Because it carries built-in specificity and credibility. A handwritten childhood request feels personal and time-stamped, so the fulfilment reads as earned rather than manufactured.

What should brands learn from this execution?

If you want belief, let the action do the persuading. Make the work visible. Keep the claim simple. Let real reactions carry the credibility.

What is the main risk with this kind of sentiment-led work?

If the fulfilment feels staged, scaled too broadly, or too polished, it can lose authenticity. Limiting scope and showing real effort helps protect trust.

Toshiba: Space Chair to the edge of space

To promote its new line of LCD TVs, Toshiba sends an ultra-lightweight biodegradable chair toward the edge of space using a helium balloon, and films the entire mission in high definition with its IK-HR1S camera system.

The chair rig rises to 98,268 feet. The climb is reported as taking 83 minutes. Once the balloon pops, the fall back to earth is reported as taking 24 minutes.

Armchair viewing, taken literally

The creative move is almost aggressively simple. “Armchair viewing” is a cliché. So Toshiba turns it into a physical event. A chair. A balloon. A horizon line that curves. The resulting footage does the persuasion without needing exposition.

If the product claim is abstract. clarity, detail, realism. put a real object into an extreme, undeniable environment and let the camera do the talking.

Physics as production value

This is not “space” as a metaphor. The production is built around constraints that make it believable. Weight limits. fragile materials. freezing temperatures. low pressure. The rig has to survive long enough to capture usable footage, and the team has to recover it afterwards.

That operational reality becomes part of the brand signal. If you can shoot a commercial in those conditions, “HD” stops sounding like a spec sheet and starts sounding like capability.

In consumer electronics marketing, extreme real-world demonstrations are used to make “picture quality” feel like engineering proof, not advertising promise.

Why it lands as a TV ad, not just a stunt

The footage is the product demo. The shots are what a screen is for. It is scale, texture, contrast, and atmosphere. The chair is simply the reference object that lets the viewer feel distance and altitude.

Extractable takeaway: When the claim is “better quality,” build a proof moment the viewer can judge with their own eyes, and keep the story simple enough that the footage carries the persuasion.

It also avoids the typical trap of “innovation” campaigns. Over-claiming. Instead, the story is modest. Here is what we did. Here is what we captured. Judge the images. For picture-quality claims, a single verifiable proof moment beats layers of copy and metaphor.

The real question is whether your “proof” would still hold attention if the logo were removed.

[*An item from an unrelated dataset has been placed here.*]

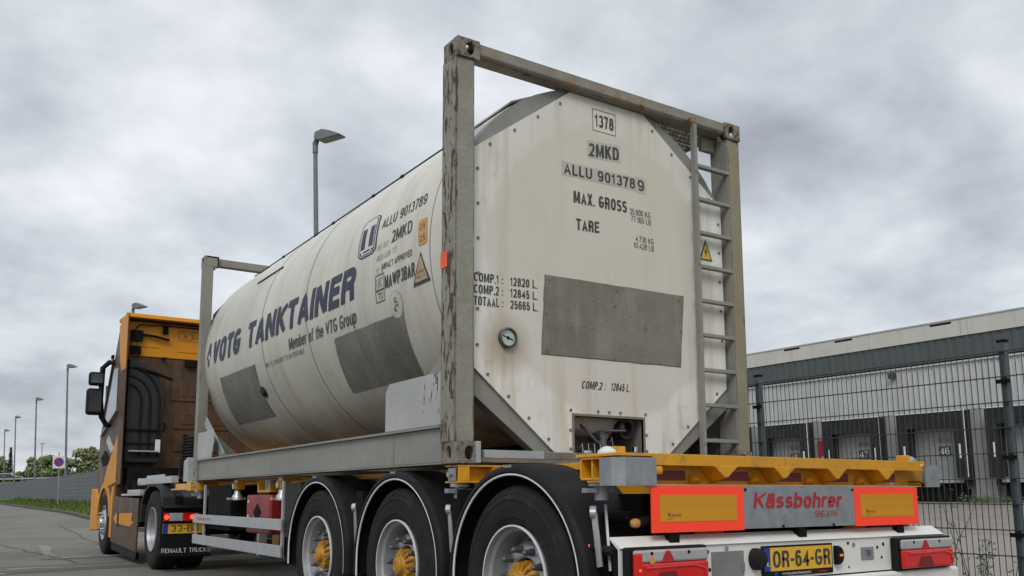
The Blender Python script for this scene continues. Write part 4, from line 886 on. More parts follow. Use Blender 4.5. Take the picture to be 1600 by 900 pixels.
# corner castings with their oval holes
def casting(x, y, z):
    sx = 1 if x > 0 else -1; sy = 1 if y > 3 else -1; sz = 1 if z > 2.4 else -1
    W, Dp, H = .162, .178, .125
    x0, x1 = sorted((x, x - sx * W)); y0, y1 = sorted((y, y - sy * Dp)); z0, z1 = sorted((z, z - sz * H)); t = .024
    mb = MB()
    def face(axis, at, th, a0, a1, b0, b1, ra, rb):
        ca, cb_ = (a0 + a1) / 2, (b0 + b1) / 2; n = 16; outer = []; inner = []
        for i in range(n):
            an = 2 * PI * (i + .5) / n; c_, s_ = math.cos(an), math.sin(an); k = min((a1 - a0) / 2 / max(abs(c_), 1e-6), (b1 - b0) / 2 / max(abs(s_), 1e-6))
            outer.append((ca + c_ * k, cb_ + s_ * k)); inner.append((ca + c_ * ra, cb_ + s_ * rb))
        # corners exact
        for cx_, cy_ in ((a0, b0), (a1, b0), (a1, b1), (a0, b1)):
            i = min(range(n), key=lambda q: (outer[q][0] - cx_) ** 2 + (outer[q][1] - cy_) ** 2); outer[i] = (cx_, cy_)
        P = {'x': lambda a, b, t_: (t_, a, b), 'y': lambda a, b, t_: (a, t_, b), 'z': lambda a, b, t_: (a, b, t_)}[axis]
        vs = []
        for tt in (at, at + th):
            vs += [P(a, b, tt) for a, b in outer] + [P(a, b, tt) for a, b in inner]
        fs = []
        for i in range(n):
            j = (i + 1) % n
            fs += [(i, j, n + j, n + i), (2 * n + i, 3 * n + i, 3 * n + j, 2 * n + j), (n + i, n + j, 3 * n + j, 3 * n + i), (i, 2 * n + i, 2 * n + j, j)]
        mb.add(vs, fs)
    fx = x0 if sx < 0 else x1
    face('x', fx, t * (-sx), y0, y1, z0, z1, .032, .042)
    face('y', y0 if sy < 0 else y1, t * (-sy), x0 + (t if sx < 0 else .0), x1 - (t if sx > 0 else 0), z0, z1, .032, .042)
    zz0 = z1 if sz > 0 else z0
    xa, xb = (x0 + t, x1) if sx < 0 else (x0, x1 - t); ya, yb = (y0 + t, y1) if sy < 0 else (y0, y1 - t)
    face('z', zz0, t * (-sz), xa, xb, ya, yb, .033, .055)
    mb.box(xa, xb, (yb - .02) if sy < 0 else ya, yb if sy < 0 else ya + .02, z0, z1)
    if sz < 0: mb.box((x1 - .02) if sx < 0 else x0, x1 if sx < 0 else x0 + .02, ya, yb, z0, z1)
    else:
        mb.box((x1 - .02) if sx < 0 else x0, x1 if sx < 0 else x0 + .02, y + (-sy) * .10, y + (-sy) * Dp, z0, z1)
    mb.build('corner_casting', 'casting' if y < 1 else 'frame', ct, bevel=.004)
for x in (-HW, HW):
    for y in (0, LY):
        for z in (ZB, ZT): casting(x, y, z)
# corner posts
def post(x, y, m):
    s = 1 if x > 0 else -1; f = 1 if y < 1 else -1; mb = MB(); a, b = ZB + .125, ZT - .125
    # rolled section open towards the middle of the frame
    pr = [(x - s * .002, y + f * .020), (x - s * .128, y + f * .012), (x - s * .128, y + f * .026), (x - s * .016, y + f * .032), (x - s * .016, y + f * .168), (x - s * .10, y + f * .168), (x - s * .10, y + f * .180), (x - s * -.004, y + f * .180), (x + s * .004, y + f * .10)]
    if s > 0: pr = [(x, y + f * .02), (x - .13, y + f * .012), (x - .13, y + f * .16), (x - .118, y + f * .16), (x - .118, y + f * .03), (x - .012, y + f * .03), (x - .012, y + f * .17), (x - .06, y + f * .17), (x - .06, y + f * .18), (x + .004, y + f * .18), (x + .004, y + f * .1)]
    mb.prism(pr, 'z', a, b); return mb.build('corner_post', m, ct, bevel=.003)
post(-HW, 0, 'worn'); post(HW, 0, 'worn_right'); post(-HW, LY, 'frame'); post(HW, LY, 'frame')
MB().box(1.111, 1.119, .016, .182, ZB + .128, ZT - .128).build('post_web', 'rail', ct)
for y, f in ((0, 1), (LY, -1)):
    tb = MB(); tb.prism([(y + f * .012, ZT - .008), (y + f * .012, ZT - .078), (y + f * .03, ZT - .098), (y + f * .125, ZT - .098), (y + f * .125, ZT - .008)], 'x', -HW + .162, HW - .162)
    tb.build('top_cross_beam', 'beam' if f > 0 else 'frame', ct, bevel=.006)
    MB().box(-HW + .165, HW - .165, y + f * .012, y + f * .13, 1.14, 1.165).build('sill_flange', 'dirty_beam', ct)
    MB().box(-.615 if f > 0 else -HW + .165, HW - .165, y + f * .014, y + f * .07, 1.165, 1.212).build('bottom_cross_beam', 'dirty_beam', ct, bevel=.005)
MB().box(-HW + .20, -.616, .010, .07, 1.166, 1.214).box(-1.118 + .003, -1.082, -.004, .05, 1.135, 1.262).build('sill_cover', 'galv_new', ct, bevel=.002)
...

Steal the Space Chair pattern

  • Make the demo inseparable from the claim. If you sell image quality, build an image that earns attention on its own.
  • Use one hero object. A single recognisable object makes scale and risk instantly legible.
  • Let constraints show. Real limits make real footage feel trustworthy.
  • Design for replay. If viewers rewatch because the visuals are stunning, the brand message repeats without extra media.
  • Keep copy light. When proof is the asset, words should not compete with it.

A few fast answers before you act

What is Toshiba “Space Chair”?

It is a Toshiba commercial built from real high-definition footage of a chair carried toward near space on a helium balloon, created to showcase Toshiba’s LCD TV picture quality.

How high did the chair go?

The flight is described as reaching 98,268 feet before the balloon broke apart and the rig descended.

How long did the ascent and descent take?

The timings are commonly reported as about 83 minutes up and about 24 minutes down.

What makes this feel credible instead of CGI?

It reads as real because it uses “documentary grammar,” meaning small signals like changing light, wind noise, tracking drift, and a rig visibly fighting extreme conditions.

What is the core lesson for brands doing “innovation” stories?

Build a proof moment people can replay and share for its own sake. If the audience wants to watch it again, the product message gets repeated for free.